O feitiço do tempo: Guaíba rio ou lago? (por Zeca Oliveira)

Foto: Isabelle Rieger/Sul21
Foto: Isabelle Rieger/Sul21

Zeca Oliveira (*)

A imensa tragédia que se abateu sobre Porto Alegre encontrou nas redes sociais terreno fecundo para o ressurgimento de uma questão antiga e que, há muito, deveria ter sido definitivamente resolvida: seria o Guaíba um rio ou um lago? 

A perda da memória histórica da discussão original no “telefone sem fio” das redes sociais e a informação geralmente simplória dos formadores de opinião ávidos por likes, exige uma oportuna revisitação ao tema.

A questão foi debatida ou, seria melhor dizer, explorada intensamente a partir do final dos anos 90, com objetivos estritamente políticos e tinha um alvo bem definido: o Atlas Ambiental de Porto Alegre, obra elaborada por várias instituições no segundo governo da Administração Popular. 

Segundo a teoria da conspiração montada à época, por volta de 200 pesquisadores pertencentes ao Instituto de Pesquisas Espaciais, Universidade Federal do Rio Grande do Sul e Prefeitura Municipal de Porto Alegre teriam atendido interesses da iniciativa privada quando da elaboração do Atlas Ambiental, ao endossarem a classificação do Guaíba como um lago, “favorecendo as construtoras”. Nesse sentido, uma obra de reconhecida excelência e premiada internacionalmente teria sido um mero subproduto de uma farsa montada para favorecer terceiros. Acredite quem quiser. 

Antes de mais nada, o Atlas Ambiental resgatou o conceito de lago. De fato, as denominações mais antigas, que datam do final do século XVIII e início do século XIX, referiam-se ao corpo d’água como Lago de Viamão ou Lago de Porto Alegre. Além disso, as principais inteligências que pesquisaram e escreveram sobre o ambiente natural do Rio Grande do Sul sempre o chamaram de lago, como Auguste Saint-Hilaire, Eudoro Berlink, Padre Rambo, Tupi Caldas e Érico Veríssimo. 

(É oportuno recapitular esta parte da história para demonstrar que o Guaíba nem sempre foi denominado de rio como muitos atribuem, tal como fosse uma designação emanada do senso popular histórico. Ao contrário, na literatura técnica, a definição de lago ocorre muito mais frequentemente do que a de rio).

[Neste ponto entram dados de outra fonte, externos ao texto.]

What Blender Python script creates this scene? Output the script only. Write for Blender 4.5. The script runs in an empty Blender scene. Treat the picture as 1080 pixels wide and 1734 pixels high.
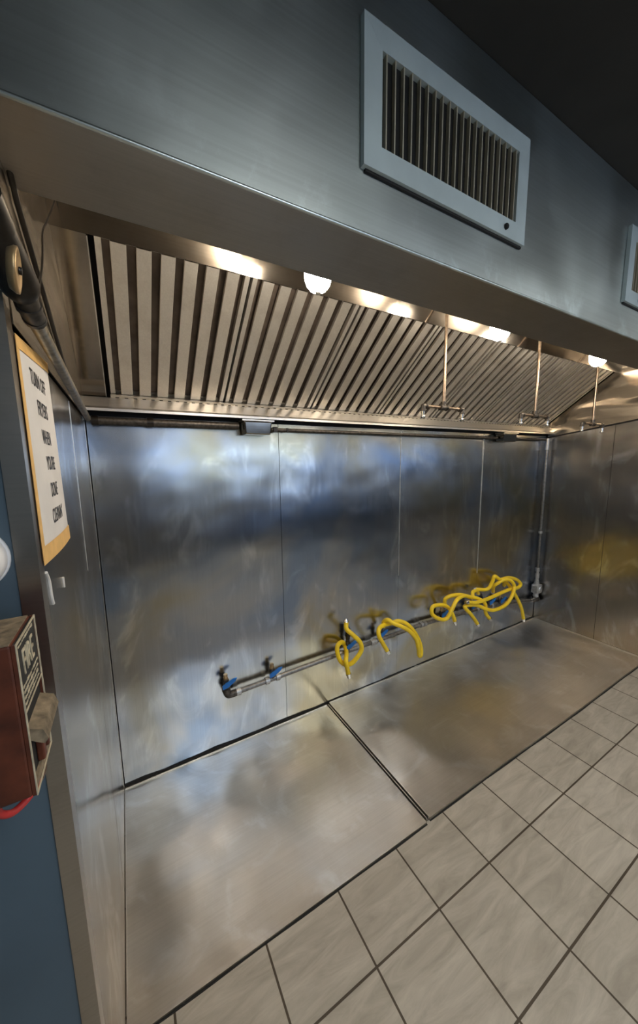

Um subproduto importante da calúnia montada pelos teóricos da conspiração foi induzir uma falsa polarização, que ainda persiste, entre “riosistas preservacionistas” e “laguistas depredadores”. Essa polaridade foi subliminarmente criada para desqualificar a discussão científica do tema e fazer uso político das boas intenções do público leigo, em uma questão que deveria ser decidida à luz das evidências empíricas. Sublinhe-se que dividir as pessoas e semear confusão é péssimo para o ambientalismo e ótimo para aqueles que querem avançar nas margens do Guaíba. 

De fato, essa falsa e antiga discussão, agora requentada, era de caráter claramente oportunista pois sequer analisava a questão por completo. Considerar o Guaíba como sendo um rio pode levar a danos ambientais maiores do que defini-lo como um lago. 

Aos rios é fortemente associada a imagem de que possuem boa capacidade de dispersão de poluentes. Quanto aos lagos, são notórias as dificuldades na sua gestão hídrica. Reconhecer o Guaíba como um lago, portanto, significa levar muito mais a sério seus problemas ambientais no âmbito da administração pública e da cidadania, e não o contrário. 

O único aspecto legal controverso ambientalmente seria o da faixa de proteção do entorno do lago, que é menor em relação àquela prevista para as margens dos rios. Ora, se rios de margens preservadas fossem a regra por aqui e não fosse o Guaíba apenas o receptáculo do turbilhão de águas que se abateu sobre o Estado, com margens que não participaram ativamente na formação da torrente catastrófica, talvez esta discussão fosse pertinente.  De momento, ela retira o foco da inépcia da gestão municipal na prevenção e gerenciamento da crise e da absurda devastação ambiental promovida, de forma irresponsável, pelo afrouxamento dos instrumentos de gestão ambiental por parte do governo estadual. 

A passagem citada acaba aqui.